Problem: Skip the pictures. Set down, word for word, the lines from the start of the material up to and including the line with "o = mb.build('trim_%d' % (3".

Raw data:
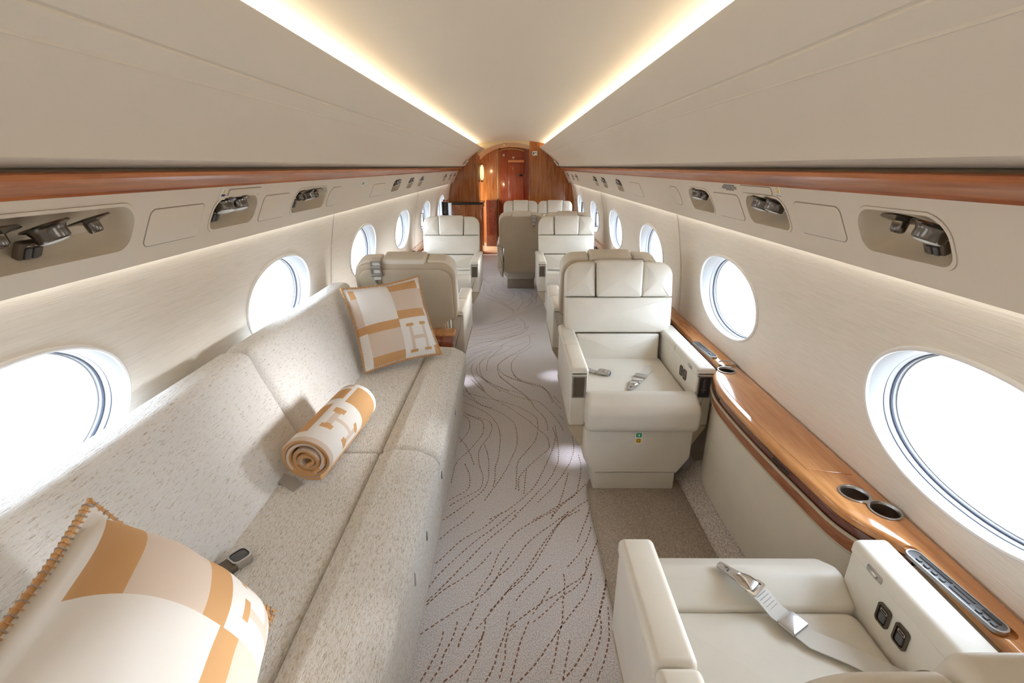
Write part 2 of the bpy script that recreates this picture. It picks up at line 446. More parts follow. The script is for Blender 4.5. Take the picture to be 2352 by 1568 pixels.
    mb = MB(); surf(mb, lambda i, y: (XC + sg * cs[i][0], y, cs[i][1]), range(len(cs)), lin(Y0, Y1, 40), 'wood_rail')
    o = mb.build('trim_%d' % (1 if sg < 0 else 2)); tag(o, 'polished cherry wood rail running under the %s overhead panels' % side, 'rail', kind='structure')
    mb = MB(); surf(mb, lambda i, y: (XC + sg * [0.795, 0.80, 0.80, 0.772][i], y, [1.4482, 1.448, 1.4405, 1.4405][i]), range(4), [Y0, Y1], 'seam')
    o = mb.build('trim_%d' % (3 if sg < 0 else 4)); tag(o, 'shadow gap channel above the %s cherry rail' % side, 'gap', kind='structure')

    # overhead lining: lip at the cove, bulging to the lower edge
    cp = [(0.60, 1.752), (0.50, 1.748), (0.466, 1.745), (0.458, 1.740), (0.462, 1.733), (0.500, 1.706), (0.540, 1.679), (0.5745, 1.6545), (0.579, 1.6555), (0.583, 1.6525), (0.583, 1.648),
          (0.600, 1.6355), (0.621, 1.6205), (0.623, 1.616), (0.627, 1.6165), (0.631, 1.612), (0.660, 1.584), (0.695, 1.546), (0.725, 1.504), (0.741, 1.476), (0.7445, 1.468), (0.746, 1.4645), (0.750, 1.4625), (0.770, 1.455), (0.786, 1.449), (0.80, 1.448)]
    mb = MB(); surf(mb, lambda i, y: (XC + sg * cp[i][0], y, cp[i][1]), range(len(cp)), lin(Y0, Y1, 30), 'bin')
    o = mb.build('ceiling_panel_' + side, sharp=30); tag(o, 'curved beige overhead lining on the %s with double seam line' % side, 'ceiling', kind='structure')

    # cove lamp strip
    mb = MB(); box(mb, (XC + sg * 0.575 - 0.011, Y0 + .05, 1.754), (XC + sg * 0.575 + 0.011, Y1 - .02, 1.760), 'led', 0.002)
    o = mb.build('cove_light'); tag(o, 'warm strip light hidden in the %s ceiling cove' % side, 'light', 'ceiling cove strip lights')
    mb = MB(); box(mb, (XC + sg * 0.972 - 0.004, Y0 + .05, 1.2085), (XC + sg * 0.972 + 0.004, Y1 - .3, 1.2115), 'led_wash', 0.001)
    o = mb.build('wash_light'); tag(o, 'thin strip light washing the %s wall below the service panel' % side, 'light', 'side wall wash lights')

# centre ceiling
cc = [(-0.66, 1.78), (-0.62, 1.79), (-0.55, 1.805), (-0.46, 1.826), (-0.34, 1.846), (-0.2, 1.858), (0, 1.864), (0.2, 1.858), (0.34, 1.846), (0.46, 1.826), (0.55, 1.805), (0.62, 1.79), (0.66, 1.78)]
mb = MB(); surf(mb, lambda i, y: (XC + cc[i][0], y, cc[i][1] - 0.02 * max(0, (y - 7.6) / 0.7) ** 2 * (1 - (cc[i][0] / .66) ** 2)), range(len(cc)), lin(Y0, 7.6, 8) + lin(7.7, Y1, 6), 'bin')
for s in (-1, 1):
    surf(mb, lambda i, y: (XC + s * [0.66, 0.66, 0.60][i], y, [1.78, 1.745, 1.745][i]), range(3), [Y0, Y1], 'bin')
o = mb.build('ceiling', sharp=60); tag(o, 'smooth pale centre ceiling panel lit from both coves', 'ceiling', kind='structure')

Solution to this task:
Write part 2 of the bpy script that recreates this picture. It picks up at line 446. More parts follow. The script is for Blender 4.5. Take the picture to be 2352 by 1568 pixels.
    mb = MB(); surf(mb, lambda i, y: (XC + sg * cs[i][0], y, cs[i][1]), range(len(cs)), lin(Y0, Y1, 40), 'wood_rail')
    o = mb.build('trim_%d' % (1 if sg < 0 else 2)); tag(o, 'polished cherry wood rail running under the %s overhead panels' % side, 'rail', kind='structure')
    mb = MB(); surf(mb, lambda i, y: (XC + sg * [0.795, 0.80, 0.80, 0.772][i], y, [1.4482, 1.448, 1.4405, 1.4405][i]), range(4), [Y0, Y1], 'seam')
    o = mb.build('trim_%d' % (3 if sg < 0 else 4)); tag(o, 'shadow gap channel above the %s cherry rail' % side, 'gap', kind='structure')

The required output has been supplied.